Ancak aynı rektörün ikinci dönem seçimini Gül onayladı.
Gül şimdi Mersin Üniversitesini de ziyaret edecek..
Peki başka?
CHPnin Büyükşehir belediye başkanının makamına gidecek.
Hani CHP Cumhurbaşkanını tanımıyordu..
Ne oldu?
Peki ya Mersin Üniversitesi..
Şimdi Gülü konuk ediyor..
Elbette konuk edecekler..
Bizim sorumuz niye konuk ediyorlar? değil..
Bizim sorumuz, peki daha önce niye karşı çıkıyordunuz?
Eşi türbanlı olan birisi Cumhurbaşkanı olamaz bu laikliğe aykırı diyordunuz..
Peki şimdi ne oldu?
Laiklik mi elden gitti?
Gitti ise siz ne duruyorsunuz?
Evet, ülkede muhafazakarlaşma özellikle AKP iktidarı döneminde hız kazandı..
Ama muhafazakarlaşma bir şeydir şeirat başka bir şeydir..

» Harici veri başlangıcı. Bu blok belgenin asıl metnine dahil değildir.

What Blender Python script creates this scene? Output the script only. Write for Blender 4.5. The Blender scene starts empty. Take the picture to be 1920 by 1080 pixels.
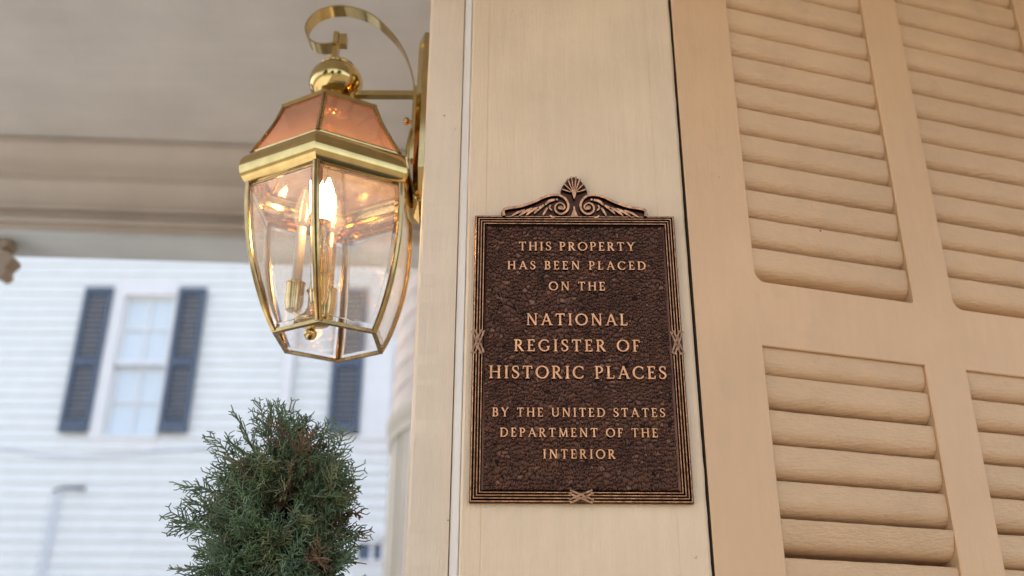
import bpy, math, random
import numpy as np
from mathutils import Vector, Matrix, kdtree
R = math.radians
rng = np.random.default_rng(7)
random.seed(7)

# ------------------------------------------------------------------ camera, sky, sun, exposure
sc = bpy.context.scene
C = sc.collection
cam_d = bpy.data.cameras.new('camera'); cam = bpy.data.objects.new('camera', cam_d); C.objects.link(cam)
PITCH = R(23.986)
cam.matrix_world = Matrix.Rotation(math.pi / 2 + PITCH, 4, 'X') @ Matrix.Rotation(0.0046, 4, 'Z')
cam_d.sensor_width = 36.0
cam_d.lens = 36.0 * 1842.0 / 1920.0
cam_d.clip_start = 0.02; cam_d.clip_end = 2000
cam_d.dof.use_dof = True
cam_d.dof.focus_distance = 1.175
cam_d.dof.aperture_fstop = 3.0
cam_d.dof.aperture_blades = 9
sc.camera = cam

SUN_EL, SUN_AZ = 50.0, 335.0          # degrees; azimuth clockwise from +Y (the sun stands to the left, just behind the line of the white house)
w = bpy.data.worlds.new('World'); sc.world = w; w.use_nodes = True
wn = w.node_tree.nodes; wl = w.node_tree.links; wn.clear()
sky = wn.new('ShaderNodeTexSky'); sky.sky_type = 'NISHITA'; sky.sun_disc = False
sky.sun_elevation = R(SUN_EL); sky.sun_rotation = R(SUN_AZ)
sky.air_density = 1.0; sky.dust_density = 4.0; sky.ozone_density = 1.0
hs = wn.new('ShaderNodeHueSaturation'); hs.inputs['Saturation'].default_value = 0.62
bg = wn.new('ShaderNodeBackground'); bg.inputs['Strength'].default_value = 0.15
wo = wn.new('ShaderNodeOutputWorld')
wl.new(sky.outputs[0], hs.inputs['Color']); wl.new(hs.outputs[0], bg.inputs[0]); wl.new(bg.outputs[0], wo.inputs[0])
sun_d = bpy.data.lights.new('sun', 'SUN'); sun_d.energy = 2.0; sun_d.angle = R(10); sun_d.color = (1.0, 0.95, 0.88)
sun = bpy.data.objects.new('sun', sun_d); C.objects.link(sun)
sd = Vector((math.sin(R(SUN_AZ)) * math.cos(R(SUN_EL)), math.cos(R(SUN_AZ)) * math.cos(R(SUN_EL)), math.sin(R(SUN_EL))))
sun.rotation_euler = sd.to_track_quat('Z', 'Y').to_euler()
sc.view_settings.view_transform = 'Standard'; sc.view_settings.look = 'None'
sc.view_settings.gamma = 1.0; sc.view_settings.exposure = 1.96
sc.render.engine = 'CYCLES'
sc.cycles.max_bounces = 14; sc.cycles.transparent_max_bounces = 24; sc.cycles.transmission_bounces = 12
sc.cycles.diffuse_bounces = 5; sc.cycles.glossy_bounces = 6; sc.cycles.caustics_reflective = False; sc.cycles.caustics_refractive = False
sc.cycles.sample_clamp_indirect = 6.0
sc.cycles.use_denoising = True

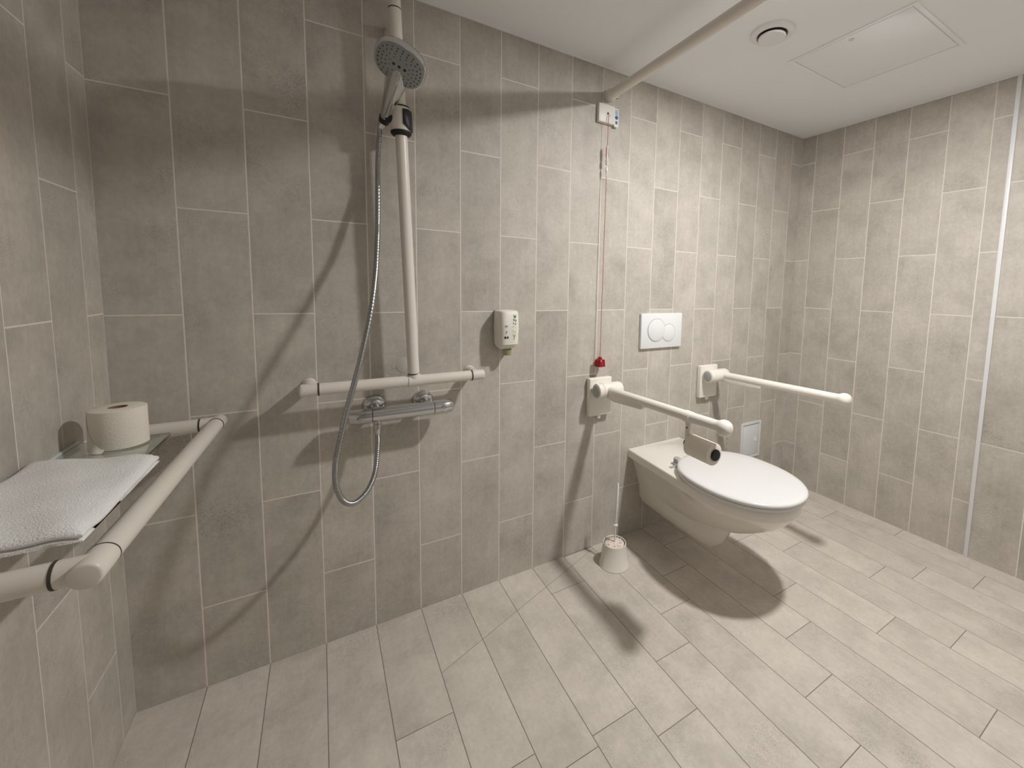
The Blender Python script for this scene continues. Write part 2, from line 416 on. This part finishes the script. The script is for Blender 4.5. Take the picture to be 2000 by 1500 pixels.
def lerp_r(i):
    s_ = i/k_; pts = [(0, .088), (.28, .115), (.5, .15), (.72, .20), (1, .20)]
    for (a, ra), (b, rb) in zip(pts, pts[1:]):
        if s_ <= b: return ra+(rb-ra)*(s_-a)/(b-a)
obj('handle', T([tuple(p) for p in hp], [lerp_r(i) for i in range(k_+1)], 24), 'chrome', t)
obj('select_button', LA(tuple(HC-av*.66+n*.08), n, [(0, .085), (.05, .085), (.065, .07)]), 'shower_face', t)

# ------------------------------------------------------------------ shower hose
HOSE = [(4.262,-.33,3.893),(4.219,-.27,3.295),(4.197,-.29,2.774),(4.16,-.48,1.978),(4.126,-.62,1.49),(4.042,-.92,.766),(3.91,-1.2,.032),(3.698,-1.44,-.82),(3.462,-1.57,-1.653),(3.287,-1.62,-2.415),(3.246,-1.62,-2.74),(3.254,-1.6,-3.038),(3.338,-1.54,-3.329),(3.464,-1.45,-3.493),(3.619,-1.3,-3.543),(3.817,-1.1,-3.443),(3.972,-.82,-3.219),(4.057,-.56,-2.78),(4.064,-.50,-2.50)]
t = thing('shower_hose', 'grey metal shower hose hanging in a long loop below the valve', 'hose', U(3.46, -1.45, -3.6))
path = catmull(HOSE, 36)
obj('hose', T([tuple(p) for p in path], [.052 if i % 3 else .047 for i in range(len(path))], 12), 'brushed_metal', t)
obj('hose_nut', LA((4.25, -.31, 3.79), tuple(H0-Vector((4.25, -.31, 3.79))), [(0, .055), (.02, .068), (.14, .072)]), 'chrome', t)
obj('hose_nut', LA((4.064, -.505, -2.54), (0, .02, 1), [(0, .055), (.02, .066), (.12, .066), (.13, .075), (.215, .075)]), 'chrome', t)

# ------------------------------------------------------------------ thermostatic valve
YV, ZV = -.50, -2.115
t = thing('shower_valve', 'chrome thermostatic shower valve on the wall under the grab rail', 'valve', U(4.58, 0, ZV))
def valve_section(x, ry, rz, flat=.72):
    out = []
    for k in range(28):
        a = 2*math.pi*k/28; yy = math.cos(a)*ry; zz = math.sin(a)*rz
        if zz > rz*flat: zz = rz*flat+(zz-rz*flat)*.15
        out.append(U(x, YV+yy, ZV+zz))
    return out
bm = bmesh.new(); rings(bm, [valve_section(x, .175, .165) for x in (3.97, 5.21)]); obj('body', bm, 'chrome', t)
bm = bmesh.new(); rings(bm, [valve_section(x, r, r*.95) for x, r in ((3.96, .165), (3.95, .175), (3.54, .168), (3.525, .155))]); hl = obj('flow_handle', bm, 'chrome', t)
bm = bmesh.new(); rings(bm, [valve_section(x, r, r*.95) for x, r in ((5.22, .165), (5.23, .175), (5.36, .175), (5.365, .168), (5.40, .168), (5.405, .175), (5.61, .170), (5.63, .155))]); hr = obj('temperature_handle', bm, 'chrome', t)
obj('stop_button', LA((5.42, YV-.16, ZV+.02), (0, -1, .1), [(0, .045), (.03, .045), (.04, .035)]), 'chrome', hr)
for x in (4.06, 5.09):
    e = obj('escutcheon', LA((x, 0, ZV+.06), (0, -1, 0), [(0, .235), (.03, .235), (.08, .215), (.12, .16), (.14, .10)]), 'chrome', t)
    obj('union', LA((x, -.17, ZV+.04), (0, -1, 0), [(0, .10), (.2, .10), (.3, .11)]), 'chrome', e)
obj('outlet', LA((4.064, YV, ZV-.2), (0, 0, 1), [(0, .075), (.08, .075)]), 'chrome', t)

# ------------------------------------------------------------------ small round cover on the wall beside the riser
o = obj('wall_cap', LA((4.70, 0, -1.20), (0, -1, 0), [(0, .18), (.004, .18), (.007, .172)]), 'wall_grout')
tag(o, 'flat beige round cap on the tiles behind the shower riser', 'cap'); o.data.materials[0] = MATS['wall_tile']

# ------------------------------------------------------------------ soap dispenser
t = thing('soap_dispenser', 'white soap dispenser bottle with green plant print mounted on the wall', 'soap dispenser', U(7.10, 0, -1.08))
CX, HW, DP = 7.085, .272, .50
def bottle_pt(a, z, k=1.0):
    """a in -1..1 across the front from left to right (pi sweep), z height"""
    th = math.pi*(a+1)/2
    c, s_ = -math.cos(th), math.sin(th)
    sh = 1.0-.035*((z+.4)/.42)**2
    e = 4.2
    q = (abs(c)**e+abs(s_)**e)**(-1/e)
    return (CX+c*q*HW*k*sh, -.06-s_*q*(DP-.06)*k*sh, z)
def bottle_ring(z, k): return [U(*bottle_pt(-1+2*i/24, z, k)) for i in range(25)]
bm = bmesh.new()
rings(bm, [bottle_ring(-.955, .52), bottle_ring(-.94, .56), bottle_ring(-.86, .90), bottle_ring(-.83, .94), bottle_ring(-.815, .94)])
obj('shoulder', bm, 'plastic_offwhite', t)
bm = bmesh.new()
rings(bm, [bottle_ring(-.815, .96), bottle_ring(-.80, 1.0), bottle_ring(-.40, 1.015), bottle_ring(-.02, 1.0), bottle_ring(.015, .95), bottle_ring(.035, .80), bottle_ring(.045, .4)])
bt = obj('bottle', bm, 'plastic_offwhite', t)
obj('wall_bracket', B(CX-.25, CX+.25, -.07, 0, -.9, .03, bev=.015), 'grey_cap', t)
bm = LA((CX+.0, -.26, -1.09), (0, 0, 1), [(0, .085), (.02, .10), (.12, .105), (.14, .12)], seg=20); obj('nozzle', bm, 'nozzle_green', t)
def decal(name, pts, m, parent, off=1.012):
    """pts: (a, z) outline on the bottle front"""
    bm = bmesh.new(); lo = [U(*bottle_pt(a, z, 1.002)) for a, z in pts]; hi = [U(*bottle_pt(a, z, off)) for a, z in pts]
    rings(bm, [lo, hi]); obj(name, bm, m, parent, smooth=0)
def rect(a0, a1, z0, z1): return [(a0, z0), ((a0+a1)/2, z0), (a1, z0), (a1, z1), ((a0+a1)/2, z1), (a0, z1)]
for z_, a0, a1 in ((-.335, -.34, -.18), (-.36, -.33, -.20), (-.40, -.34, -.14)): decal('print_line', rect(a0, a1, z_-.008, z_+.008), 'ink_grey', bt)
decal('print_mark', [(-.27, -.53), (-.26, -.53), (-.23, -.48), (-.19, -.47), (-.24, -.46), (-.23, -.44), (-.26, -.47), (-.29, -.50)], 'ink_grey', bt)
for a in (-.30, -.18):
    decal('print_dot', [(a+.045*math.cos(2*math.pi*k/12), -.62+.033*math.sin(2*math.pi*k/12)) for k in range(12)], 'ink_dark', bt)
random.seed(3)
def leaf(a, z, da, dz, w, m):
    px, pz = -dz*w, da*w*.7
    decal('print_leaf', [(a, z), (a+da*.5+px, z+dz*.5+pz), (a+da, z+dz), (a+da*.5-px, z+dz*.5-pz)], m, bt)
for a, z, da, dz, m in ((.22,-.14,-.04,.09,'leaf_green'),(.25,-.15,.05,.09,'leaf_green'),(.22,-.22,-.06,.06,'leaf_green'),(.25,-.24,.07,.06,'leaf_green'),(.2,-.3,-.06,.05,'leaf_green'),(.24,-.32,.06,.06,'leaf_green'),(.18,-.40,-.05,.06,'leaf_green'),(.22,-.42,.06,.05,'leaf_green'),(.17,-.5,-.05,.07,'leaf_pale'),(.22,-.52,.06,.06,'leaf_pale'),(.18,-.6,-.04,.07,'leaf_pale'),(.24,-.62,.04,.08,'leaf_pale')):
    leaf(a, z, da*1.3, dz, .28, m)
decal('print_stem', [(.19, -.68), (.215, -.68), (.25, -.10), (.235, -.10)], 'leaf_green', bt)

# ------------------------------------------------------------------ curtain rod
t = thing('curtain_rod', 'white ceiling-height curtain rod running out from the back wall', 'curtain rod', U(10.17, 0, 5.96))
obj('rod', T([(10.165, -.05, 5.96), (10.02, YF, 5.96)], .125, 28), 'rail_cream', t)
fl = obj('wall_flange', LA((10.168, 0, 5.96), (0, -1, 0), [(0, .155), (.04, .16), (.12, .158), (.30, .145), (.32, .126)]), 'rail_cream', t)
obj('set_screw', LA((10.30, -.2, 5.90), (1, 0, -.3), [(0, .035), (.03, .035)], seg=10), 'seal_dark', fl)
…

Türkiye Abdullah Güle alıştı..
Şimdi Gül ile Erdoğan arasında çelişki ve kavga başladı..
Gülün görev süresi halen netleşmedi..
Yani 5 yıl mı 7 yıl mı?
Anlaşılan 12 Haziran seçimlerinden sonra bu netleşecek..
Gül yeniden seçilmek istiyor..
Erdoğanda başkanlık sistemi getirip, Başkan olmak istiyor..
Gül,yeniden seçilmek için tüm halkın Cumhurbaşkanı olacağını göstermek istiyor..
Onun için Mersin Üniversitesi ve CHPli belediyeyi ziyaret ediyor..
Sayın Cumhurbaşkanı Mersine hoş geldi, derken bunları da hatırlatmak istedik.